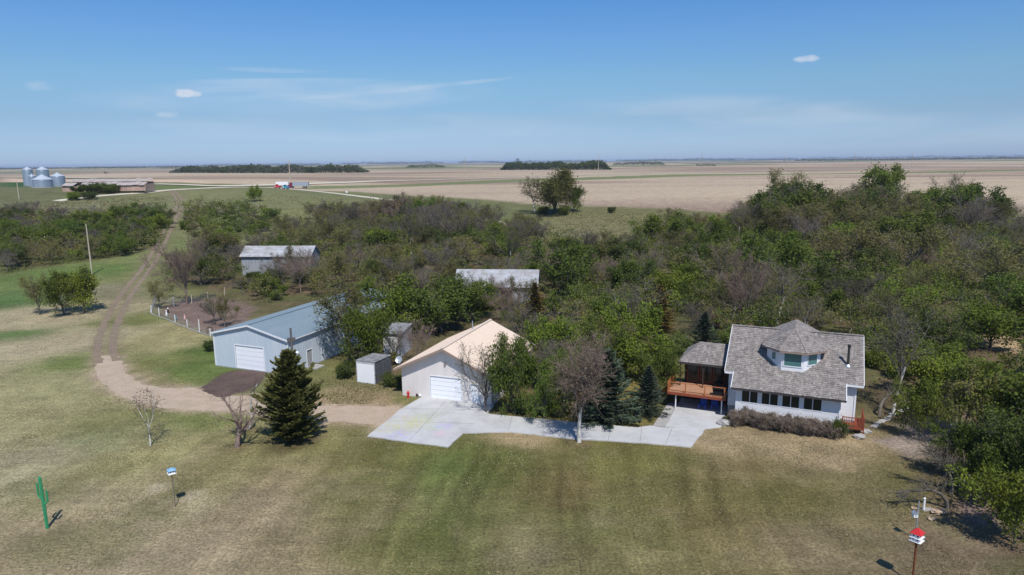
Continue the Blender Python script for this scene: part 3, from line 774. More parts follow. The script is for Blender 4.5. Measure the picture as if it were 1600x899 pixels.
def garage_door(parent, x0, x1, z1, y, rows=4):
    d = MB(); d.b2(x0, x1, y + .10, y + .14, 0, z1)
    o = d.build('garage_door', MT['white_trim'], parent)
    hgt = (z1 - .02) / rows
    for k in range(rows):
        MB().b2(x0 + .02, x1 - .02, y + .06, y + .098, .01 + k * hgt, k * hgt + hgt - .025).build('panel', MT['white_door'], o)
    return o
def trim_rect(parent, x0, x1, z0, z1, y, wd=.1, m='white_trim', name='door_trim'):
    f = MB()
    f.b2(x0 - wd, x0, y - .04, y + .05, z0, z1 + wd); f.b2(x1, x1 + wd, y - .04, y + .05, z0, z1 + wd); f.b2(x0, x1, y - .04, y + .05, z1, z1 + wd)
    return f.build(name, MT[m], parent)
def rib_panels(mb, org, ud, vd, length, run, pitch=.45, rh=.03, rw=.07):
    org, ud, vd = Vector(org), Vector(ud).normalized(), Vector(vd).normalized()
    n = ud.cross(vd)
    if n.z < 0: n = -n
    k = 0
    while k * pitch < length:
        a = org + ud * (k * pitch)
        mb.add([a, a + ud * rw, a + ud * rw * .7 + n * rh, a + ud * rw * .3 + n * rh] + [q + vd * run for q in (a, a + ud * rw, a + ud * rw * .7 + n * rh, a + ud * rw * .3 + n * rh)],
               [(0, 4, 7, 3), (3, 7, 6, 2), (2, 6, 5, 1), (0, 3, 2, 1)])
        k += 1
def frame_at(px, py, deg, name, label, cat, group=None, kind=None):
    p = at(px, py)
    e = empty(name, p, R(deg))
    tag(e, label, cat, group, kind)
    return e

# ------------------------------------------------------------------ blue machine shed
B = frame_at(338, 572, -22, 'machine_shed', 'long pale blue metal shed with a white overhead door behind the dark pine', 'shed')
W_, L_, E_, RG = 11.5, 26.0, 4.35, 5.7
wl = MB()
dx0, dx1, dz = 3.35, 7.75, 3.05
wall_with_holes(wl, 0, W_, .12, E_, 0, .15, [(dx0, dx1, .12, dz)])
wl.prism([(0, 0, E_), (W_, 0, E_), (W_ / 2, 0, RG)], (0, .15, 0))
wl.prism([(0, L_ - .15, .12), (W_, L_ - .15, .12), (W_, L_ - .15, E_), (W_ / 2, L_ - .15, RG), (0, L_ - .15, E_)], (0, .15, 0))
wl.b2(0, .15, .15, L_ - .15, .12, E_)
pd0, pd1 = 3.35, 4.35
wl.b2(W_ - .15, W_, .15, pd0, .12, E_); wl.b2(W_ - .15, W_, pd1, L_ - .15, .12, E_); wl.b2(W_ - .15, W_, pd0, pd1, 2.2, E_)
wall = wl.build('wall', MT['blue_steel'], B)
rb = MB()
for k in range(1, 38):
    x = k * .3
    zt = E_ + (RG - E_) * (1 - abs(x - W_ / 2) / (W_ / 2)) - .1
    zb = dz + .12 if dx0 - .15 < x < dx1 + .15 else .13
    rb.b2(x - .015, x + .015, -.018, -.001, zb, zt)
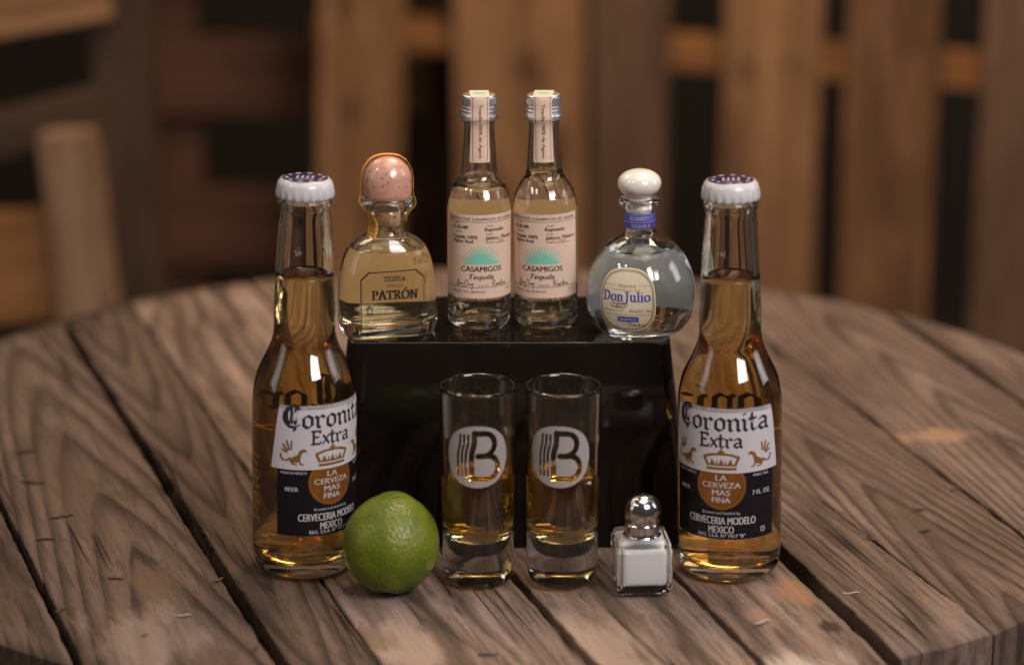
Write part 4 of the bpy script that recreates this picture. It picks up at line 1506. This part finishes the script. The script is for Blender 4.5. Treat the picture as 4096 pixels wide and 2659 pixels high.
    P.line([(-0.0160, 0.0035), (-0.0122, 0.0012)], 0.00055)
    pen(P, 'TEQUILA', 0.0010, 0.0300, 0.0023, RM, 0.22, 0.10, 0.1, 0.0112)
    pen(P, 'PATR\u00d3N', 0.0012, 0.0206, 0.0046, RM, 0.24, 0.07, 0.1, 0.0238)
    P.text('100% PURO DE AGAVE', 0.0, 0.0188, 0.0010, 0.0150)
    P.text('NOM', -0.0130, 0.0105, 0.0010, 0.0028)
    P.text('1492', -0.0130, 0.0090, 0.0010, 0.0026)
    P.text('CRT', -0.0090, 0.0103, 0.0011, 0.0028)
    P.text('50 ml', -0.0110, 0.0066, 0.0017, 0.0056)
    P.text('PRODUCT OF MEXICO', 0.0046, 0.0098, 0.0009, 0.0150)
    P.text('MADE IN MEXICO', 0.0046, 0.0070, 0.0009, 0.0120)
    P.line(arc(-0.0118, 0.0152, 0.0016, 200, 560, 12, 0.0020), 0.0004)
    P.line([(-0.0132, 0.0130), (-0.0118, 0.0176), (-0.0104, 0.0130)], 0.0004)
    P.build('lettering', M_BINK, b, face(0.00008))
    P = Print()
    pen(P, 'A\u00d1EJ O'.replace('J O', 'J') + 'O', 0.0012, 0.0268, 0.0017, {**RM, 'J': ([[(0.34, 0.98), (0.34, 0.2), (0.20, 0.0), (0.04, 0.10)], [(0.18, 0.98), (0.5, 0.98)]], 0.58)}, 0.17, 0.08, 0.1, 0.0085)
    P.build('gold_lettering', M_GOLDP, b, face(0.00008))


cork_bottle()

# ------------------------------------------------------------------ round bottle with the white ball stopper
DJ_PROF = [(0.0, 0.0016), (0.010, 0.0012), (0.0140, 0.0), (0.0168, 0.0005), (0.0215, 0.0030), (0.0252, 0.0075), (0.0272, 0.0135), (0.0278, 0.0195), (0.0272, 0.0265), (0.0255, 0.0330), (0.0222, 0.0398), (0.0172, 0.0458), (0.0122, 0.0490), (0.0092, 0.0505), (0.0080, 0.0525), (0.0077, 0.0560), (0.0076, 0.0620), (0.0078, 0.0640), (0.0094, 0.0648), (0.0104, 0.0658), (0.0107, 0.0672), (0.0105, 0.0684), (0.0096, 0.0690)]
DJ_IN = [(0.0064, 0.0690), (0.0062, 0.0640), (0.0060, 0.0560), (0.0064, 0.0515), (0.0080, 0.0492), (0.0116, 0.0472), (0.0160, 0.0440), (0.0206, 0.0385), (0.0236, 0.0325), (0.0252, 0.0265), (0.0257, 0.0195), (0.0252, 0.0140), (0.0232, 0.0090), (0.0196, 0.0056), (0.012, 0.0048), (0.0, 0.0058)]


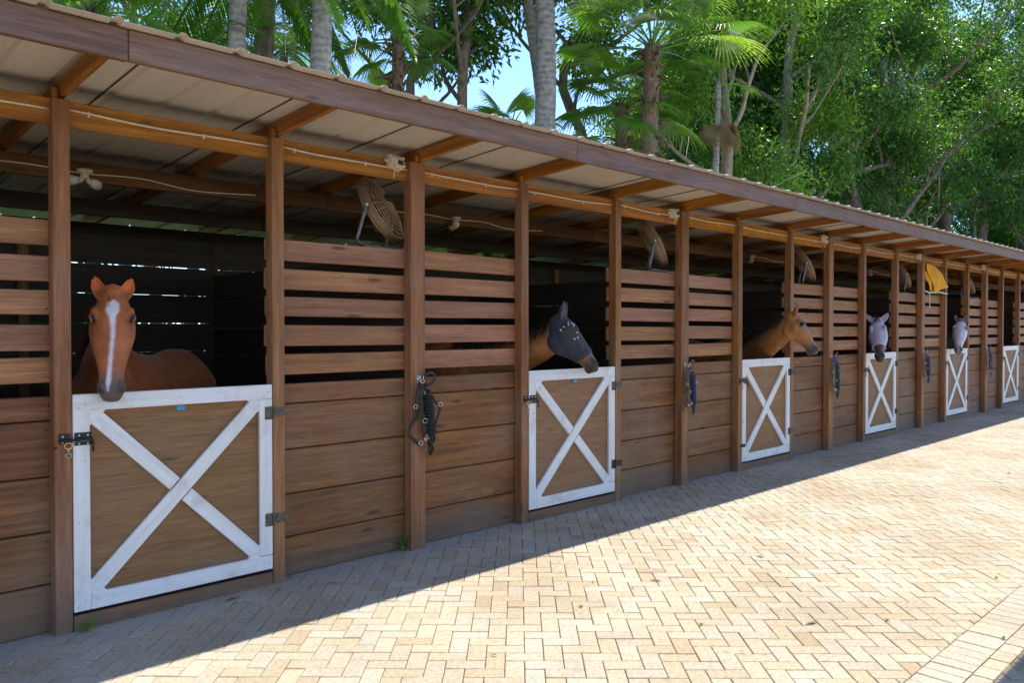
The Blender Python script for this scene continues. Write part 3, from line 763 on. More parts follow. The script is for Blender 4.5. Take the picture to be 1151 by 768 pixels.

───

> _GIVEN EXERCISE_:
Pictures in the data above should not be copied; transcribe everything else exactly.

> _EXERCISE ANSWER_:
Continue the Blender Python script for this scene: part 3, from line 774. More parts follow. The script is for Blender 4.5. Measure the picture as if it were 1600x899 pixels.
def garage_door(parent, x0, x1, z1, y, rows=4):
    d = MB(); d.b2(x0, x1, y + .10, y + .14, 0, z1)
    o = d.build('garage_door', MT['white_trim'], parent)
    hgt = (z1 - .02) / rows
    for k in range(rows):
        MB().b2(x0 + .02, x1 - .02, y + .06, y + .098, .01 + k * hgt, k * hgt + hgt - .025).build('panel', MT['white_door'], o)
    return o
def trim_rect(parent, x0, x1, z0, z1, y, wd=.1, m='white_trim', name='door_trim'):
    f = MB()
    f.b2(x0 - wd, x0, y - .04, y + .05, z0, z1 + wd); f.b2(x1, x1 + wd, y - .04, y + .05, z0, z1 + wd); f.b2(x0, x1, y - .04, y + .05, z1, z1 + wd)
    return f.build(name, MT[m], parent)
def rib_panels(mb, org, ud, vd, length, run, pitch=.45, rh=.03, rw=.07):
    org, ud, vd = Vector(org), Vector(ud).normalized(), Vector(vd).normalized()
    n = ud.cross(vd)
    if n.z < 0: n = -n
    k = 0
    while k * pitch < length:
        a = org + ud * (k * pitch)
        mb.add([a, a + ud * rw, a + ud * rw * .7 + n * rh, a + ud * rw * .3 + n * rh] + [q + vd * run for q in (a, a + ud * rw, a + ud * rw * .7 + n * rh, a + ud * rw * .3 + n * rh)],
               [(0, 4, 7, 3), (3, 7, 6, 2), (2, 6, 5, 1), (0, 3, 2, 1)])
        k += 1
def frame_at(px, py, deg, name, label, cat, group=None, kind=None):
    p = at(px, py)
    e = empty(name, p, R(deg))
    tag(e, label, cat, group, kind)
    return e

# ------------------------------------------------------------------ blue machine shed
B = frame_at(338, 572, -22, 'machine_shed', 'long pale blue metal shed with a white overhead door behind the dark pine', 'shed')
W_, L_, E_, RG = 11.5, 26.0, 4.35, 5.7
wl = MB()
dx0, dx1, dz = 3.35, 7.75, 3.05
wall_with_holes(wl, 0, W_, .12, E_, 0, .15, [(dx0, dx1, .12, dz)])
wl.prism([(0, 0, E_), (W_, 0, E_), (W_ / 2, 0, RG)], (0, .15, 0))
wl.prism([(0, L_ - .15, .12), (W_, L_ - .15, .12), (W_, L_ - .15, E_), (W_ / 2, L_ - .15, RG), (0, L_ - .15, E_)], (0, .15, 0))
wl.b2(0, .15, .15, L_ - .15, .12, E_)
pd0, pd1 = 3.35, 4.35
wl.b2(W_ - .15, W_, .15, pd0, .12, E_); wl.b2(W_ - .15, W_, pd1, L_ - .15, .12, E_); wl.b2(W_ - .15, W_, pd0, pd1, 2.2, E_)
wall = wl.build('wall', MT['blue_steel'], B)
rb = MB()
for k in range(1, 38):
    x = k * .3
    zt = E_ + (RG - E_) * (1 - abs(x - W_ / 2) / (W_ / 2)) - .1
    zb = dz + .12 if dx0 - .15 < x < dx1 + .15 else .13
    rb.b2(x - .015, x + .015, -.018, -.001, zb, zt)
Write part 4 of the bpy script that recreates this picture. It picks up at line 1506. This part finishes the script. The script is for Blender 4.5. Treat the picture as 4096 pixels wide and 2659 pixels high.
    P.line([(-0.0160, 0.0035), (-0.0122, 0.0012)], 0.00055)
    pen(P, 'TEQUILA', 0.0010, 0.0300, 0.0023, RM, 0.22, 0.10, 0.1, 0.0112)
    pen(P, 'PATR\u00d3N', 0.0012, 0.0206, 0.0046, RM, 0.24, 0.07, 0.1, 0.0238)
    P.text('100% PURO DE AGAVE', 0.0, 0.0188, 0.0010, 0.0150)
    P.text('NOM', -0.0130, 0.0105, 0.0010, 0.0028)
    P.text('1492', -0.0130, 0.0090, 0.0010, 0.0026)
    P.text('CRT', -0.0090, 0.0103, 0.0011, 0.0028)
    P.text('50 ml', -0.0110, 0.0066, 0.0017, 0.0056)
    P.text('PRODUCT OF MEXICO', 0.0046, 0.0098, 0.0009, 0.0150)
    P.text('MADE IN MEXICO', 0.0046, 0.0070, 0.0009, 0.0120)
    P.line(arc(-0.0118, 0.0152, 0.0016, 200, 560, 12, 0.0020), 0.0004)
    P.line([(-0.0132, 0.0130), (-0.0118, 0.0176), (-0.0104, 0.0130)], 0.0004)
    P.build('lettering', M_BINK, b, face(0.00008))
    P = Print()
    pen(P, 'A\u00d1EJ O'.replace('J O', 'J') + 'O', 0.0012, 0.0268, 0.0017, {**RM, 'J': ([[(0.34, 0.98), (0.34, 0.2), (0.20, 0.0), (0.04, 0.10)], [(0.18, 0.98), (0.5, 0.98)]], 0.58)}, 0.17, 0.08, 0.1, 0.0085)
    P.build('gold_lettering', M_GOLDP, b, face(0.00008))


cork_bottle()

# ------------------------------------------------------------------ round bottle with the white ball stopper
DJ_PROF = [(0.0, 0.0016), (0.010, 0.0012), (0.0140, 0.0), (0.0168, 0.0005), (0.0215, 0.0030), (0.0252, 0.0075), (0.0272, 0.0135), (0.0278, 0.0195), (0.0272, 0.0265), (0.0255, 0.0330), (0.0222, 0.0398), (0.0172, 0.0458), (0.0122, 0.0490), (0.0092, 0.0505), (0.0080, 0.0525), (0.0077, 0.0560), (0.0076, 0.0620), (0.0078, 0.0640), (0.0094, 0.0648), (0.0104, 0.0658), (0.0107, 0.0672), (0.0105, 0.0684), (0.0096, 0.0690)]
DJ_IN = [(0.0064, 0.0690), (0.0062, 0.0640), (0.0060, 0.0560), (0.0064, 0.0515), (0.0080, 0.0492), (0.0116, 0.0472), (0.0160, 0.0440), (0.0206, 0.0385), (0.0236, 0.0325), (0.0252, 0.0265), (0.0257, 0.0195), (0.0252, 0.0140), (0.0232, 0.0090), (0.0196, 0.0056), (0.012, 0.0048), (0.0, 0.0058)]


The Blender Python script for this scene continues. Write part 3, from line 763 on. More parts follow. The script is for Blender 4.5. Take the picture to be 1151 by 768 pixels.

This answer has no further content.